Tech billionaire pulls off first private spacewalk high above Earth
The Hindu
Tech billionaire Jared Isaacman performs first private spacewalk with SpaceX, testing new spacesuits in high-risk endeavor.
A tech billionaire popped out from a SpaceX capsule hundreds of miles above Earth and performed the first private spacewalk Thursday (September 12, 2024). a high-risk endeavor once reserved for professional astronauts.
Tech entrepreneur Jared Isaacman teamed up with SpaceX to test the company’s brand new spacesuits on his chartered flight. The daring feat also saw SpaceX engineer Sarah Gillis going out once Isaacman was safely back inside.

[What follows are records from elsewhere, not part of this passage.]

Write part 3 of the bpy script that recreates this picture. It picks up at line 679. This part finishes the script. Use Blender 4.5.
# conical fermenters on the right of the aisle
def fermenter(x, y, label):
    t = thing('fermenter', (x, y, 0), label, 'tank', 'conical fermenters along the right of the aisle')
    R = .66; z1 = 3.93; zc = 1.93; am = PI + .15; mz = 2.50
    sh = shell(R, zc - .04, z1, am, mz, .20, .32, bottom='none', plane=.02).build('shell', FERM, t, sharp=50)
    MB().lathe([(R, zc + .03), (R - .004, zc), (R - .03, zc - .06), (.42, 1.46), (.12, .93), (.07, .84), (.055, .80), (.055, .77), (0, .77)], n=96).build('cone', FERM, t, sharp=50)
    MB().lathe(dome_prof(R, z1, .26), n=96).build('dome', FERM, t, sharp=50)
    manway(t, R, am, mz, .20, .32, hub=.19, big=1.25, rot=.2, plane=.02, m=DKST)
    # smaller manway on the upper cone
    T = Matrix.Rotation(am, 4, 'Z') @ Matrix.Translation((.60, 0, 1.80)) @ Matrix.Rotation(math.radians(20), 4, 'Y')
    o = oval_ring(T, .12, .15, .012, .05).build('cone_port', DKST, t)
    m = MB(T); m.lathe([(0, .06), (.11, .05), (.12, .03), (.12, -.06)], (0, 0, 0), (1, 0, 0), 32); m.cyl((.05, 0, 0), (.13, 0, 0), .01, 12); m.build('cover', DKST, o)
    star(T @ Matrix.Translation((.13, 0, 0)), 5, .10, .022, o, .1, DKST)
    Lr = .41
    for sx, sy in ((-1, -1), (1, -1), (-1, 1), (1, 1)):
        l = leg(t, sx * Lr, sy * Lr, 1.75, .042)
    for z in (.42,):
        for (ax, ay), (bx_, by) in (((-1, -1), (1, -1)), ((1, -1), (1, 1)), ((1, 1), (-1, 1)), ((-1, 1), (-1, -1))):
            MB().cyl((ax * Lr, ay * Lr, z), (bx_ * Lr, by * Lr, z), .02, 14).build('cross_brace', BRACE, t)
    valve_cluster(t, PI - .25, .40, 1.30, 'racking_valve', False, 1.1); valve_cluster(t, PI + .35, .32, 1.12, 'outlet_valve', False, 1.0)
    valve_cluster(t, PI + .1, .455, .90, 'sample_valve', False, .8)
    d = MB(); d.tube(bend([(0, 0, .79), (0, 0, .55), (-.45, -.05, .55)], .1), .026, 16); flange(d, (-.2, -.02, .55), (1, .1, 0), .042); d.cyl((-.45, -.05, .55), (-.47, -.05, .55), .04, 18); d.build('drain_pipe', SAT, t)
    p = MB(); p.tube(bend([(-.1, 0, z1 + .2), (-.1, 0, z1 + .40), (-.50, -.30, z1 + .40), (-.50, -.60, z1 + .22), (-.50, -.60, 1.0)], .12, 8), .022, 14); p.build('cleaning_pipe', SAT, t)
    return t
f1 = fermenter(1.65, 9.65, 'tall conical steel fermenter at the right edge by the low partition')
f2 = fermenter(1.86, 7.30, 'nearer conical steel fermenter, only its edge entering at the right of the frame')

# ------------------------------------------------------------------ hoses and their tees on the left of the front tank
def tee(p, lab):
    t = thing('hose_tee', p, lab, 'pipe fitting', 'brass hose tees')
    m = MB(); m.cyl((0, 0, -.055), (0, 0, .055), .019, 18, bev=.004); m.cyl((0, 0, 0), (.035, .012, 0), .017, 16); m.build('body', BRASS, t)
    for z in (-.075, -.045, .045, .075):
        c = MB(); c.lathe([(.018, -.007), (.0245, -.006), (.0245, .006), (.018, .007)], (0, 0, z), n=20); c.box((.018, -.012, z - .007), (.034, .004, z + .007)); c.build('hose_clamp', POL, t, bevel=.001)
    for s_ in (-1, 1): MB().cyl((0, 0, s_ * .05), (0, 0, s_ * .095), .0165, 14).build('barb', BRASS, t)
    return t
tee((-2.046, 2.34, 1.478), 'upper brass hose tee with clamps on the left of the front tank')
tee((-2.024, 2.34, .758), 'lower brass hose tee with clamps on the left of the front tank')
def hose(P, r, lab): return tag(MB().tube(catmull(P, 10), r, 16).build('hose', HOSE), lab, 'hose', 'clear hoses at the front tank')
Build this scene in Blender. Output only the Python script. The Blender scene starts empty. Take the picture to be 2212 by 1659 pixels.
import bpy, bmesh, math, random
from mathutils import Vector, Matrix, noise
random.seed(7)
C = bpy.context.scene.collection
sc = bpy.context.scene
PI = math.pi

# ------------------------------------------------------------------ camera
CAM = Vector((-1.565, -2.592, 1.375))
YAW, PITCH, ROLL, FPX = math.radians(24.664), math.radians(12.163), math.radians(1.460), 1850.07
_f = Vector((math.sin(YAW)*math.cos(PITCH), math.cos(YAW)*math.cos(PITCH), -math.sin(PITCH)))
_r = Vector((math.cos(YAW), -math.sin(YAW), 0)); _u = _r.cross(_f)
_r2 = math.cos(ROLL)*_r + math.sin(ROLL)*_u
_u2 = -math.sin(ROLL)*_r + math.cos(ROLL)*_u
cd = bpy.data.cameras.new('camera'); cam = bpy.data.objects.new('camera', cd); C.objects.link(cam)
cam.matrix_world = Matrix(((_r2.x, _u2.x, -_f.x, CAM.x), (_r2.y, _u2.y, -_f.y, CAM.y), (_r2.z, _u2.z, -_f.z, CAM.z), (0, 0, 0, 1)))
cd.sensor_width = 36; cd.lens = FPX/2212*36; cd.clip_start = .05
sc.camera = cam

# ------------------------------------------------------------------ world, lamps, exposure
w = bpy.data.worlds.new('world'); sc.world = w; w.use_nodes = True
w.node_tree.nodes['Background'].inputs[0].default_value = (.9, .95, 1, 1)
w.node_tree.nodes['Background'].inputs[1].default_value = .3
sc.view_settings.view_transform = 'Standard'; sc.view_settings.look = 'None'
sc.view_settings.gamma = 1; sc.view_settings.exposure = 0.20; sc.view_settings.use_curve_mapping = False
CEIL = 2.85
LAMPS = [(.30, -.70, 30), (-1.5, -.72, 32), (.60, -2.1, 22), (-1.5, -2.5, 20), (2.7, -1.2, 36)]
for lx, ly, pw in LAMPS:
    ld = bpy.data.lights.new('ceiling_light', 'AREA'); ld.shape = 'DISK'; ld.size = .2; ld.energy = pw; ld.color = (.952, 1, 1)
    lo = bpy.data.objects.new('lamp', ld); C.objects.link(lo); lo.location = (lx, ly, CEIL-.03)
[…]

This spacewalk was simple and quick — the hatch was open barely a half hour — compared with the drawn-out affairs conducted by NASA. Astronauts at the International Space Station often need to move across the sprawling complex for repairs, always traveling in pairs and lugging gear. Station spacewalks can last seven to eight hours; this one clocked in at less than two hours.
Isaacman emerged first, joining a small elite group of spacewalkers who until now had included only professional astronauts from a dozen countries.
“Back at home, we all have a lot of work to do. But from here, it sure looks like a perfect world," Isaacman said as the capsule soared above the South Pacific. Cameras on board caught his silhouette, waist high at the hatch, with the blue Earth beneath.
The commercial spacewalk was the main focus of the five-day flight financed by Isaacman and Elon Musk’s company, and the culmination of years of development geared toward settling Mars and other planets.
All four on board donned the new spacewalking suits to protect themselves from the harsh vacuum. They launched on Tuesday from Florida, rocketing farther from Earth than anyone since NASA’s moonwalkers. The orbit was reduced by half (740 km — for the spacewalk.